begin DATA SEGMENT

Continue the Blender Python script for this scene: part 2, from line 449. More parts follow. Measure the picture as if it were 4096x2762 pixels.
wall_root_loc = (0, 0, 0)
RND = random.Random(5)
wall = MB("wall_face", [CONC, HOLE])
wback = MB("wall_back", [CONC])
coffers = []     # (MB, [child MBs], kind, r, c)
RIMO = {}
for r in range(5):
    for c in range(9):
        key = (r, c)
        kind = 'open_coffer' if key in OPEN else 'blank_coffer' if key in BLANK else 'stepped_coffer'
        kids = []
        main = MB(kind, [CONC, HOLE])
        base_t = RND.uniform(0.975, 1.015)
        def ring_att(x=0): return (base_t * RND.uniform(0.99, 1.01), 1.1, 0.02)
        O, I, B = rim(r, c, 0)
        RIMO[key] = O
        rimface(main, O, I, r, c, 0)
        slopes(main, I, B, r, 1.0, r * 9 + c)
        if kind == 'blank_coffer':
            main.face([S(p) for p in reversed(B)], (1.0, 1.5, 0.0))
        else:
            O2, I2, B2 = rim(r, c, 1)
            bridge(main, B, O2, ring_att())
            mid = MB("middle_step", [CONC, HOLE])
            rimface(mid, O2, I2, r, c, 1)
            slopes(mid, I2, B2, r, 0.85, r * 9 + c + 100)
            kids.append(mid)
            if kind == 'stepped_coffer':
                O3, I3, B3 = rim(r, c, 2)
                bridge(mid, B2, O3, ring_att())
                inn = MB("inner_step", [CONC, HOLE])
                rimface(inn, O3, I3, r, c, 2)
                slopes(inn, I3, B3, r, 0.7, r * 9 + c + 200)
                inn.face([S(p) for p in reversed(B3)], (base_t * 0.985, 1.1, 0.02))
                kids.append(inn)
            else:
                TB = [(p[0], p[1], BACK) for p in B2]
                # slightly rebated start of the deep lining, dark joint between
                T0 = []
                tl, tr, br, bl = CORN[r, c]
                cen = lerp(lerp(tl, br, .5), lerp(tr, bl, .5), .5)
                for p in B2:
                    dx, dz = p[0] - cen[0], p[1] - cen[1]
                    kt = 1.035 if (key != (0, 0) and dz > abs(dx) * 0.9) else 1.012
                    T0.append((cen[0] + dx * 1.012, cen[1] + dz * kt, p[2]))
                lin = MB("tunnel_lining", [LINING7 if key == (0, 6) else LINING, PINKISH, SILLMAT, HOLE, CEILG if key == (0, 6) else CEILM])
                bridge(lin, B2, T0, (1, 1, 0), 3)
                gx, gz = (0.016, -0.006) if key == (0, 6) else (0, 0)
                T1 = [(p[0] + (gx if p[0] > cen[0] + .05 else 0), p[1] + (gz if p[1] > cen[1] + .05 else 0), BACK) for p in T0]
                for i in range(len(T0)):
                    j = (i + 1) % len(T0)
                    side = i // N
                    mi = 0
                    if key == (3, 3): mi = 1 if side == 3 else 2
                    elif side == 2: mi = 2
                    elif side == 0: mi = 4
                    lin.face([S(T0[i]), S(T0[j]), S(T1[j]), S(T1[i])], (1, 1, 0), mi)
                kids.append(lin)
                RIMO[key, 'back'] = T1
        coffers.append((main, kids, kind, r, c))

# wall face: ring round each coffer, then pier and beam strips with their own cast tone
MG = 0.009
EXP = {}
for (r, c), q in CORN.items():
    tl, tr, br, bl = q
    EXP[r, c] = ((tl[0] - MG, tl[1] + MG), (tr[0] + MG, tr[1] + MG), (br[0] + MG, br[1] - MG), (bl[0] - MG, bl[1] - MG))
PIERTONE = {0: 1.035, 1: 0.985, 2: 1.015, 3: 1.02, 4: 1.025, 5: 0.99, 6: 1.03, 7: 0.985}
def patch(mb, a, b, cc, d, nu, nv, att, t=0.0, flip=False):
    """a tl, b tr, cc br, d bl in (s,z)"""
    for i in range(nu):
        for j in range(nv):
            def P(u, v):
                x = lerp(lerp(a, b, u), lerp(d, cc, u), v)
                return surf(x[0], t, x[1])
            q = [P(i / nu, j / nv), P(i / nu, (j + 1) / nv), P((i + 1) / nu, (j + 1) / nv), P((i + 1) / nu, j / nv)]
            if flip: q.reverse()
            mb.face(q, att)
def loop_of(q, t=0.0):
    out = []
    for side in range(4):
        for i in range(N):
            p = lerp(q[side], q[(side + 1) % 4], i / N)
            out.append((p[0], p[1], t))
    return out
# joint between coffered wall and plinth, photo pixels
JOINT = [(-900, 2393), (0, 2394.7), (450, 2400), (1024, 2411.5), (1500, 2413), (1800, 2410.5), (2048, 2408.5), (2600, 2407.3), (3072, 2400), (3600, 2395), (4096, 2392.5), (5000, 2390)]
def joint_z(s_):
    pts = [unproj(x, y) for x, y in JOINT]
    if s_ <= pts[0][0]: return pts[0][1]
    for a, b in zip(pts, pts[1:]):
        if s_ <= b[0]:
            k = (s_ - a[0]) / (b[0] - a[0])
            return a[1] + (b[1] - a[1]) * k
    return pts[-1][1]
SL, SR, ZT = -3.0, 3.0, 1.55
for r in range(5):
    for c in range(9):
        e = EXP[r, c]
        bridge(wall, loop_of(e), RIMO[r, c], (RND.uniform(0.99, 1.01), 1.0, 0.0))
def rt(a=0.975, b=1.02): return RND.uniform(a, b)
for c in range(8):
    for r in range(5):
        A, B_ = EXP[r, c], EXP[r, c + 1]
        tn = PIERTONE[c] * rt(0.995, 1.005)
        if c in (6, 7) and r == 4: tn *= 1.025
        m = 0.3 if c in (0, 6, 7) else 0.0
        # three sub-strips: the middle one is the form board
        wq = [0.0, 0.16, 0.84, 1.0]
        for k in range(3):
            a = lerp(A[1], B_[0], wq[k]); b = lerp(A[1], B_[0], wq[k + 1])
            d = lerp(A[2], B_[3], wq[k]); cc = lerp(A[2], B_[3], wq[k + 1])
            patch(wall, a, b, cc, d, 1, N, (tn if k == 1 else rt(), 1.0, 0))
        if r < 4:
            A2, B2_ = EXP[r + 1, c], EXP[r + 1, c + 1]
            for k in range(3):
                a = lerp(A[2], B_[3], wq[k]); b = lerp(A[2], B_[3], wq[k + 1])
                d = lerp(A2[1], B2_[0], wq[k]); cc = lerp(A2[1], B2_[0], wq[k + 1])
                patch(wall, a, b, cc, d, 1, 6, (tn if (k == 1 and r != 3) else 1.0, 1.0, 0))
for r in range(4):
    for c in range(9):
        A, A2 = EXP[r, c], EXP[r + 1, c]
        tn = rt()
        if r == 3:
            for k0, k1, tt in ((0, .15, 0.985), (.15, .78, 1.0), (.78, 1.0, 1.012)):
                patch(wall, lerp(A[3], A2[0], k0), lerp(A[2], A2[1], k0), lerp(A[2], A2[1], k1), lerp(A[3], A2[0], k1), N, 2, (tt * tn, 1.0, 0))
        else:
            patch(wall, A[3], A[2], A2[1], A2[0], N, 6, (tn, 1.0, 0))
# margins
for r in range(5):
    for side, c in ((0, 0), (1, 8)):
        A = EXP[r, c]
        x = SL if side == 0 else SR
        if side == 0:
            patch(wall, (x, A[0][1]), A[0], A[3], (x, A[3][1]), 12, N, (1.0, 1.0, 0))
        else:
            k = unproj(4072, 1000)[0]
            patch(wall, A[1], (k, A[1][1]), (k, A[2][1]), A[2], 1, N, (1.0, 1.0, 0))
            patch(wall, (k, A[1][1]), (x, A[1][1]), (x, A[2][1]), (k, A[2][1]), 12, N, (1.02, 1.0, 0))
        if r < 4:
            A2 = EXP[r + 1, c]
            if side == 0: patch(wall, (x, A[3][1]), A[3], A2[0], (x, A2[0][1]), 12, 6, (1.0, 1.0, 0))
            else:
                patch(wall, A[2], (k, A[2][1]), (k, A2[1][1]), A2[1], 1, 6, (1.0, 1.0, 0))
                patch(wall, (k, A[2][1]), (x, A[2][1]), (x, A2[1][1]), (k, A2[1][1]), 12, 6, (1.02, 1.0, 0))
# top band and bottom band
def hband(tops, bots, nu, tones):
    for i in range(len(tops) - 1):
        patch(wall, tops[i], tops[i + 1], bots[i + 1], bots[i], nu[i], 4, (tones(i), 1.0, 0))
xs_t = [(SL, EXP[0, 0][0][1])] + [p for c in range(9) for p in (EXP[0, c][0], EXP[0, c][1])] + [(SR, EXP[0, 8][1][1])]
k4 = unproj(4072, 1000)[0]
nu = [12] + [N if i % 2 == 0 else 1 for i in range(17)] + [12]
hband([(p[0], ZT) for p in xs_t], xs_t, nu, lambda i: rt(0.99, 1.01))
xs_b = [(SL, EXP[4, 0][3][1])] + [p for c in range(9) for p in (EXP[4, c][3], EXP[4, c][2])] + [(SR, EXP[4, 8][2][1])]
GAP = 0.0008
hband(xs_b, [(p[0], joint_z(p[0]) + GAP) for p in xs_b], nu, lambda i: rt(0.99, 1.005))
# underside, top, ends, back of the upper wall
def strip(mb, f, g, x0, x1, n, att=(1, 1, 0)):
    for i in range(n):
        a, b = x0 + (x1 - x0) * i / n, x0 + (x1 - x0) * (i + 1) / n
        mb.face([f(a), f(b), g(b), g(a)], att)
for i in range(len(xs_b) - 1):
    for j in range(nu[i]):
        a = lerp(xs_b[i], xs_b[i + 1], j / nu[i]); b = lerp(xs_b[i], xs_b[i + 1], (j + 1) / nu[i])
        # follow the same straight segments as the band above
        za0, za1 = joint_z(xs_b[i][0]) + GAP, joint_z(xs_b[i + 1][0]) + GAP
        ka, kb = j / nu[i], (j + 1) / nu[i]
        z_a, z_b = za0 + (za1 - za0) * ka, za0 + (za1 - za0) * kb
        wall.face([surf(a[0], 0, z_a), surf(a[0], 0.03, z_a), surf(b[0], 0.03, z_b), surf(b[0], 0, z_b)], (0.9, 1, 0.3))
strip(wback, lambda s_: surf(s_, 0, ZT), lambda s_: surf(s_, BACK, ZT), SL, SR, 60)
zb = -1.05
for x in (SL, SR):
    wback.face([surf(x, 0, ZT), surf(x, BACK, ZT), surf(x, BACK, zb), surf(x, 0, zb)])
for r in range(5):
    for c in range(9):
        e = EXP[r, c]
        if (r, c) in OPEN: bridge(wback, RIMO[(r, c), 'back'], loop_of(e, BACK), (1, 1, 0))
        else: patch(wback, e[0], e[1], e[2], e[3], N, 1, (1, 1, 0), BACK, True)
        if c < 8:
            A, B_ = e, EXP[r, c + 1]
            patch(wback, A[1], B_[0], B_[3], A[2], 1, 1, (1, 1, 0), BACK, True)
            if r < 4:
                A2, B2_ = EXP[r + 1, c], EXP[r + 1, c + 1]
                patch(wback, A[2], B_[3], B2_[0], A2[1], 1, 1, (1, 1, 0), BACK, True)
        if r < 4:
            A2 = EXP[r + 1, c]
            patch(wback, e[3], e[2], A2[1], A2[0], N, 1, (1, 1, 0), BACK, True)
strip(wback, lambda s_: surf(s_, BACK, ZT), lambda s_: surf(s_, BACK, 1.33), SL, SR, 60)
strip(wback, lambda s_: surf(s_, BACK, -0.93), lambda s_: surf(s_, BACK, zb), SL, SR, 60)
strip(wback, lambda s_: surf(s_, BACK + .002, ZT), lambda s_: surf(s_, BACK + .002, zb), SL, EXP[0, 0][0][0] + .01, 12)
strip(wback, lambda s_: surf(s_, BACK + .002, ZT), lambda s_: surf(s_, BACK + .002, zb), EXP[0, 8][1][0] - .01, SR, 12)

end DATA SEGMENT

WORK INSTRUCTIONS: All lines above from the one containing "side = i // N" to the one containing "coffers.append((main, kids, kind, r, c))" must be repeated exactly, both lines included, and no others.

EXPECTED ANSWER:
                    side = i // N
                    mi = 0
                    if key == (3, 3): mi = 1 if side == 3 else 2
                    elif side == 2: mi = 2
                    elif side == 0: mi = 4
                    lin.face([S(T0[i]), S(T0[j]), S(T1[j]), S(T1[i])], (1, 1, 0), mi)
                kids.append(lin)
                RIMO[key, 'back'] = T1
        coffers.append((main, kids, kind, r, c))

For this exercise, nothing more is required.